Christian Noorbergen, le 8 avril 2022

Comme une turbulence violente, en effraction vitale, l’expressionnisme est venu perturber l’histoire de l’art, laquelle ne se découvre que par ses secousses, et ses remous…

Cet art de sueur d’âme et de sang ajoute la fête, la transgression, et l’élan. Les créateurs du début du dernier siècle ont cherché dans l’ailleurs les sources d’une culture épuisée. Le paradis occidental, vidé de sa substance, a cherché aux confins du monde et dans les recoins ignorés du mental de quoi étancher sa soif. Si l’art brut est le premier volcan destructeur-créateur, l’art singulier est l’art primitif du 20ème siècle. 

Les marges de l’art bouillonnent d’étrangeté. Elles ne sont pas atteintes par le déjà des repères et des codes. Elles naviguent dans le salutaire no man’s land du hors-sens. Quand il y a trop de béton dans la culture, elles répondent par des charges préverbales où se bousculent les traces chaotiques de l’essentiel. Entre vie brève et folle santé, l’expressionnisme, refuge et remède d’une culture excédée d’images trop claires est creuset d’altérité. Art des rires et des sueurs, des grottes intérieures et des secrètes meurtrissures. L’inaccompli de l’art maintient intacte la charge hétérogène des puissances imaginantes. Le chaos veille, passeport de toujours, de partout et d’ailleurs.
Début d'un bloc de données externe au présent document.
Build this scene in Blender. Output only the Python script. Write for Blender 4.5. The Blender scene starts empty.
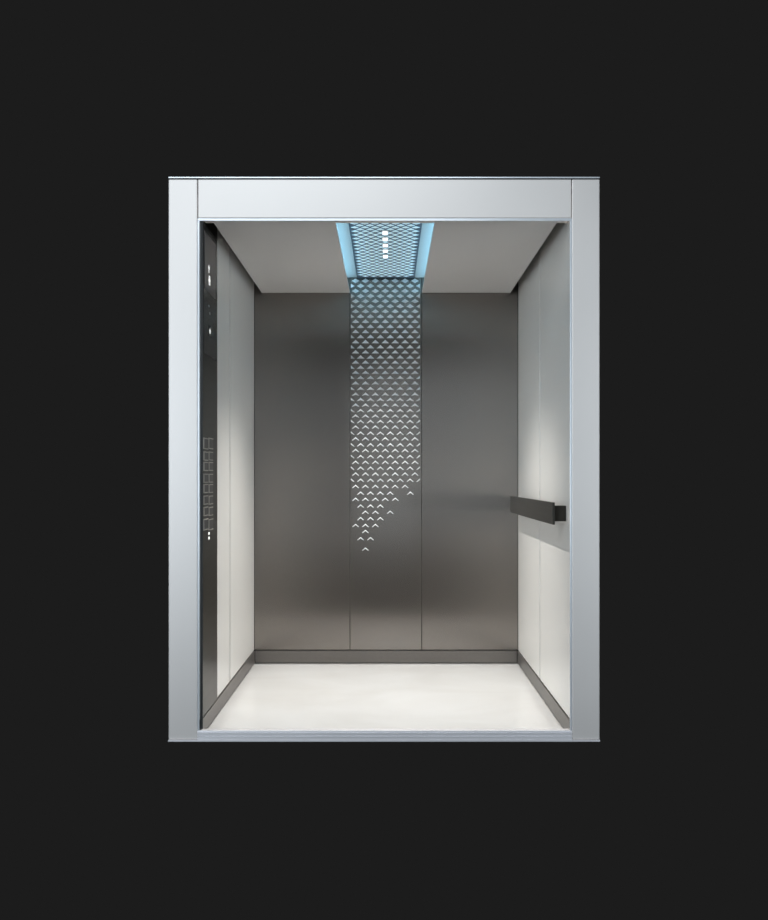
import bpy, bmesh, math
from mathutils import Vector, Matrix
S = bpy.context.scene
COL = S.collection
R = math.radians

# ---------------------------------------------------------------- materials
def mat(name, col, rough=.5, metal=0., emit=None, estr=0., brush=None, amt=.06, bump=0., coat=0., spec=.5):
    m = bpy.data.materials.new(name); m.use_nodes = True
    nt = m.node_tree; b = nt.nodes['Principled BSDF']
    b.inputs['Base Color'].default_value = (*col, 1)
    b.inputs['Roughness'].default_value = rough
    b.inputs['Metallic'].default_value = metal
    b.inputs['Coat Weight'].default_value = coat
    b.inputs['Specular IOR Level'].default_value = spec
    if emit:
        b.inputs['Emission Color'].default_value = (*emit, 1)
        b.inputs['Emission Strength'].default_value = estr
    if brush:
        tc = nt.nodes.new('ShaderNodeTexCoord'); mp = nt.nodes.new('ShaderNodeMapping')
        mp.inputs['Scale'].default_value = brush
        nz = nt.nodes.new('ShaderNodeTexNoise'); nz.inputs['Scale'].default_value = 1
        nz.inputs['Detail'].default_value = 4
        nt.links.new(tc.outputs['Object'], mp.inputs['Vector'])
        nt.links.new(mp.outputs['Vector'], nz.inputs['Vector'])
        mr = nt.nodes.new('ShaderNodeMapRange')
        mr.inputs['To Min'].default_value = 1-amt; mr.inputs['To Max'].default_value = 1+amt
        nt.links.new(nz.outputs['Fac'], mr.inputs['Value'])
        vm = nt.nodes.new('ShaderNodeVectorMath'); vm.operation = 'SCALE'
        vm.inputs[0].default_value = col
        nt.links.new(mr.outputs['Result'], vm.inputs['Scale'])
        nt.links.new(vm.outputs['Vector'], b.inputs['Base Color'])
        ml = nt.nodes.new('ShaderNodeMath'); ml.operation = 'MULTIPLY'; ml.inputs[1].default_value = rough
        nt.links.new(mr.outputs['Result'], ml.inputs[0]); nt.links.new(ml.outputs[0], b.inputs['Roughness'])
        if bump:
            bp = nt.nodes.new('ShaderNodeBump'); bp.inputs['Strength'].default_value = bump
            bp.inputs['Distance'].default_value = .001
            nt.links.new(nz.outputs['Fac'], bp.inputs['Height']); nt.links.new(bp.outputs['Normal'], b.inputs['Normal'])
    return m

steel = mat('brushed_steel', (.85,.80,.765), .48, .55, brush=(2,2,1.3), amt=.07)
steel_hi = mat('polished_steel_edge', (.88,.91,.95), .3, .5, brush=(1,30,4), amt=.04)
sill_m = mat('sill_aluminium', (.92,.90,.92), .5, .6, brush=(1,160,60), amt=.1)
bronze = mat('bronze_grey_metal', (.27,.247,.226), .27, .94, brush=(1.2,6,40), amt=.012)
def aniso(m, a, t):
    nt = m.node_tree; b = nt.nodes['Principled BSDF']; b.inputs['Anisotropic'].default_value = a
    c = nt.nodes.new('ShaderNodeCombineXYZ')
    for i in range(3): c.inputs[i].default_value = t[i]
    nt.links.new(c.outputs[0], b.inputs['Tangent'])
aniso(bronze, .95, (1,0,0))      # vertically brushed: blurs sideways
bronze_d = mat('dark_bronze_metal', (.050,.045,.037), .34, .75, brush=(6,3,60), amt=.06)
skirt_m = mat('skirting_metal', (.175,.162,.150), .38, .6, brush=(60,60,160), amt=.1)
rail_m = mat('handrail_metal', (.038,.034,.027), .45, .45, brush=(6,3,60), amt=.06)
black = mat('shadow_gap_black', (.012,.012,.013), .6, brush=(4,4,4))
white = mat('cream_white_laminate', (.80,.785,.755), .34, brush=(1.5,1.5,.7), amt=.02, coat=.1)
ceil_m = mat('grey_ceiling_panel', (.70,.68,.665), .6, brush=(1,1,1), amt=.015)
cove_m = mat('cove_white', (.42,.455,.46), .7, brush=(3,3,3), amt=.01)
roof_m = mat('roof_dark', (.03,.03,.032), .8, brush=(3,3,3))
lattice_m = mat('lattice_sheet_blue_grey', (.07,.11,.15), .5, .3, brush=(30,4,4), amt=.05)
facet_m = mat('pale_facet', (.90,.91,.92), .45, .0, brush=(5,5,5), amt=.02)
glassb = mat('black_glass_panel', (.035,.033,.032), .22, .0, brush=(4,4,1), amt=.1)
disp_m = mat('display_smoked_glass', (.075,.064,.064), .3, 0, brush=(4,4,3), amt=.1)
glyph_m = mat('lit_symbol', (.9,.9,.9), .4, 0, (1,.98,.95), .75)
glyph_d = mat('dim_symbol', (.35,.35,.35), .5, 0, brush=(9,9,9))
but_m = mat('button_face', (.05,.046,.042), .3, .4, brush=(9,9,9))
ring_m = mat('button_ring', (.6,.57,.52), .45, .5, brush=(9,9,9))
spot_m = mat('spot_lens', (.9,.9,.9), .4, 0, (1.0,.98,.95), 1.6)
led_m = mat('blue_led', (.9,.9,.9), .4, 0, (.37,.75,1.0), 11)
glow_m = mat('glowing_diamond', (.6,.7,.75), .5, 0, (.50,.74,.84), .58)  # emission stands in for light coming through the lattice
hall_m = mat('lamp_diffuser', (.9,.9,.9), .4)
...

Béa Vangertruyden – Sans titre

L’inaccompli de l’art maintient intacte la charge hétérogène des puissances imaginantes. Le chaos veille, passeport de toujours, de partout et d’ailleurs.

L’artiste singulier porte des coups au cloaque des cultures fatiguées. Fascinations spontanées de baves et de barbes, de bardes forains et de magiciens savants qui font irruption dans les blocs disloqués d’un décor qui ne les contient plus et qui s’éclate dans le grotesque et le sublime.

Nicolas Favre – L’édentée

Œuvres étranges et obsédées, d’incroyable densité. Dessiner, peindre, rassembler des objets, sont d’abord des activités physiques, et l’immédiateté gestuelle fait place heureuse au surgissement osé du fantasme, avant qu’il ne s’éteigne dans son illusoire installation…

La transgression installe les stigmates du manque à être. Elle pose des repères de fête sur les repoussoirs de l’interdit. La transgression comme fenêtre d’altérité se fait initiatrice, elle incise le réel, crée un seuil où l’humanité s’installe au vrai, fait de la place au non-être pour construire hors des bases fatiguées.

Christophe Faso – Re source

Dans l’art actuel, chez les expressionnistes surtout, ce qui entoure le corps devient charge corporelle illimitée, pure présence d’une chair chaotique. Et l’ordinaire aspect figuratif du tracé corporel se déforme et devient signe abstrait, comme s’il y avait inversion des données traditionnelles de l’abstraction et de la figuration, comme si le corps lui-même se séparait, traces corporelles dans un horizon corporel.

Elle dit les corps sacrifiés au rituel ordinaire de la normalité. L’en deçà du corps, et parfois l’au-delà, son gouffre inhabitable, est le territoire de vie de ces artistes liant humanité, beauté et cruauté.

Un sens larvaire, rampant et inassouvi, préservé de l’évidence, donne une apparence visible, tangible, efficiente, aux usages marqués de l’existence. Tous les possibles du corporel humain, reliant tous les états de l’univers, y sont présents, virtuels, poignants, décisifs, illimités et vitaux, et l’art apprivoise les forces lourdes de la vie.

Oeuvre de l'artiste peintre Sylvie Cairon
Sylvie Cairon – Extra Visibilia N°55

Artistes de nos profondeurs, à l’inexploré douloureux, vous aussi, à hauteur de regard et de corps, vous creusez à mains nues ces souterrains perdus. Les arts premiers agissent en vous comme une formidable chirurgie d’âme, et pour nous tous, vous sortez de l’antre.

Cet art qui respire l’inconscient sert de nourriture crue aux faims essentielles, qui donnent envie de mordre dans les chairs de l’univers, et donnent à chaque être la source de sa propre respiration. Embraser, embrasser nos vies.